TASK DIRECTIONS
Exactly reproduce each line of the listing that follows.

DATA PROVIDED
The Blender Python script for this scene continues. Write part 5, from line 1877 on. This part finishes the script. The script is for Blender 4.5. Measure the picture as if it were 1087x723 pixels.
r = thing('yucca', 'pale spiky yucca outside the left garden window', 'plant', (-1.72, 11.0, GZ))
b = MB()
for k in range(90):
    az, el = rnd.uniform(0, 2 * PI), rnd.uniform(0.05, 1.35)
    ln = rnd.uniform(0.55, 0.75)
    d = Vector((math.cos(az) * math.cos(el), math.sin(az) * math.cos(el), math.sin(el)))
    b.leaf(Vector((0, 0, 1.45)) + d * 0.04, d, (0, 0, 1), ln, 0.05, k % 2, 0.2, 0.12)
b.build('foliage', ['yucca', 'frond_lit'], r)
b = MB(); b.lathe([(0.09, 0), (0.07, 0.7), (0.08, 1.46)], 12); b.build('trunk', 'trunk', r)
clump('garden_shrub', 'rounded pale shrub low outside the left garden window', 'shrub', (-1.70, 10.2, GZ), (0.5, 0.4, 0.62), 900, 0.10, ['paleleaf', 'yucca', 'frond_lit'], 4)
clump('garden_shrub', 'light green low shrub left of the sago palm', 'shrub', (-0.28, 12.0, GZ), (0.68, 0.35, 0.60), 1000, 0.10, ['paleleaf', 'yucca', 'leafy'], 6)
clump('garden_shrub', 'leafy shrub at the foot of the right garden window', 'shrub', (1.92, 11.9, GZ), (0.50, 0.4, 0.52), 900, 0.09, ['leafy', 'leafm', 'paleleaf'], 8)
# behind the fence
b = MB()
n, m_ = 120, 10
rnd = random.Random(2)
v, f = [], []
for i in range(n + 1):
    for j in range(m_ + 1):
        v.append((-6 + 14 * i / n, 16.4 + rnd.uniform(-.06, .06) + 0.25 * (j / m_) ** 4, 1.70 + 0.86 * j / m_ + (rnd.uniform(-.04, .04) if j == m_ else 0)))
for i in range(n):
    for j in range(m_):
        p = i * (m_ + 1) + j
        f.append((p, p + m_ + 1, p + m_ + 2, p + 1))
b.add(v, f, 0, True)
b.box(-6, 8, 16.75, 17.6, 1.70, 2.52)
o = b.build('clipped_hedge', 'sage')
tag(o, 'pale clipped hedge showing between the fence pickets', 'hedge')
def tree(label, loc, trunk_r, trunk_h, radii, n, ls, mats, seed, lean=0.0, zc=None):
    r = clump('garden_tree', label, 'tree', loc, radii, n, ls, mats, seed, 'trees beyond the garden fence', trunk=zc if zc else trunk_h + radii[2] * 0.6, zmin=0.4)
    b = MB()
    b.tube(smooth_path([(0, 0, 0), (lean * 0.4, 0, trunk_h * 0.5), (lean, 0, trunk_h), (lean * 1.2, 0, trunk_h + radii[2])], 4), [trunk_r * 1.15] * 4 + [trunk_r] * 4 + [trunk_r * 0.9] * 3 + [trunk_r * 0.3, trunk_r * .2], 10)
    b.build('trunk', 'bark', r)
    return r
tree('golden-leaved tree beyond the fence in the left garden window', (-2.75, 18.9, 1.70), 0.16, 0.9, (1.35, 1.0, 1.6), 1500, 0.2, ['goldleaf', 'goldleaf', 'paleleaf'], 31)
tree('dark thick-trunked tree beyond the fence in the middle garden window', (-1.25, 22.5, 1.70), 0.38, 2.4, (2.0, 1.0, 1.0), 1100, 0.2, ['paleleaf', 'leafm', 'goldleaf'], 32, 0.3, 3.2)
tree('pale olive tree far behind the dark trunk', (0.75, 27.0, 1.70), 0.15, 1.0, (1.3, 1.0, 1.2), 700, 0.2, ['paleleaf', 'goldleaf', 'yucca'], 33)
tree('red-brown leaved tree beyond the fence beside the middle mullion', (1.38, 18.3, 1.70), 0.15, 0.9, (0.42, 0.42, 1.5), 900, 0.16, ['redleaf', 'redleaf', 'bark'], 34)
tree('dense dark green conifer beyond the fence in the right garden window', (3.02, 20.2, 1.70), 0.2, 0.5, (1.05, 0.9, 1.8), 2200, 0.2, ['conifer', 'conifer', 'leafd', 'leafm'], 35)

FINISHED TASK
The Blender Python script for this scene continues. Write part 5, from line 1877 on. This part finishes the script. The script is for Blender 4.5. Measure the picture as if it were 1087x723 pixels.
r = thing('yucca', 'pale spiky yucca outside the left garden window', 'plant', (-1.72, 11.0, GZ))
b = MB()
for k in range(90):
    az, el = rnd.uniform(0, 2 * PI), rnd.uniform(0.05, 1.35)
    ln = rnd.uniform(0.55, 0.75)
    d = Vector((math.cos(az) * math.cos(el), math.sin(az) * math.cos(el), math.sin(el)))
    b.leaf(Vector((0, 0, 1.45)) + d * 0.04, d, (0, 0, 1), ln, 0.05, k % 2, 0.2, 0.12)
b.build('foliage', ['yucca', 'frond_lit'], r)
b = MB(); b.lathe([(0.09, 0), (0.07, 0.7), (0.08, 1.46)], 12); b.build('trunk', 'trunk', r)
clump('garden_shrub', 'rounded pale shrub low outside the left garden window', 'shrub', (-1.70, 10.2, GZ), (0.5, 0.4, 0.62), 900, 0.10, ['paleleaf', 'yucca', 'frond_lit'], 4)
clump('garden_shrub', 'light green low shrub left of the sago palm', 'shrub', (-0.28, 12.0, GZ), (0.68, 0.35, 0.60), 1000, 0.10, ['paleleaf', 'yucca', 'leafy'], 6)
clump('garden_shrub', 'leafy shrub at the foot of the right garden window', 'shrub', (1.92, 11.9, GZ), (0.50, 0.4, 0.52), 900, 0.09, ['leafy', 'leafm', 'paleleaf'], 8)
# behind the fence
b = MB()
n, m_ = 120, 10
rnd = random.Random(2)
v, f = [], []
for i in range(n + 1):
    for j in range(m_ + 1):
        v.append((-6 + 14 * i / n, 16.4 + rnd.uniform(-.06, .06) + 0.25 * (j / m_) ** 4, 1.70 + 0.86 * j / m_ + (rnd.uniform(-.04, .04) if j == m_ else 0)))
for i in range(n):
    for j in range(m_):
        p = i * (m_ + 1) + j
        f.append((p, p + m_ + 1, p + m_ + 2, p + 1))
b.add(v, f, 0, True)
b.box(-6, 8, 16.75, 17.6, 1.70, 2.52)
o = b.build('clipped_hedge', 'sage')
tag(o, 'pale clipped hedge showing between the fence pickets', 'hedge')
def tree(label, loc, trunk_r, trunk_h, radii, n, ls, mats, seed, lean=0.0, zc=None):
    r = clump('garden_tree', label, 'tree', loc, radii, n, ls, mats, seed, 'trees beyond the garden fence', trunk=zc if zc else trunk_h + radii[2] * 0.6, zmin=0.4)
    b = MB()
    b.tube(smooth_path([(0, 0, 0), (lean * 0.4, 0, trunk_h * 0.5), (lean, 0, trunk_h), (lean * 1.2, 0, trunk_h + radii[2])], 4), [trunk_r * 1.15] * 4 + [trunk_r] * 4 + [trunk_r * 0.9] * 3 + [trunk_r * 0.3, trunk_r * .2], 10)
    b.build('trunk', 'bark', r)
    return r
tree('golden-leaved tree beyond the fence in the left garden window', (-2.75, 18.9, 1.70), 0.16, 0.9, (1.35, 1.0, 1.6), 1500, 0.2, ['goldleaf', 'goldleaf', 'paleleaf'], 31)
tree('dark thick-trunked tree beyond the fence in the middle garden window', (-1.25, 22.5, 1.70), 0.38, 2.4, (2.0, 1.0, 1.0), 1100, 0.2, ['paleleaf', 'leafm', 'goldleaf'], 32, 0.3, 3.2)
tree('pale olive tree far behind the dark trunk', (0.75, 27.0, 1.70), 0.15, 1.0, (1.3, 1.0, 1.2), 700, 0.2, ['paleleaf', 'goldleaf', 'yucca'], 33)
tree('red-brown leaved tree beyond the fence beside the middle mullion', (1.38, 18.3, 1.70), 0.15, 0.9, (0.42, 0.42, 1.5), 900, 0.16, ['redleaf', 'redleaf', 'bark'], 34)
tree('dense dark green conifer beyond the fence in the right garden window', (3.02, 20.2, 1.70), 0.2, 0.5, (1.05, 0.9, 1.8), 2200, 0.2, ['conifer', 'conifer', 'leafd', 'leafm'], 35)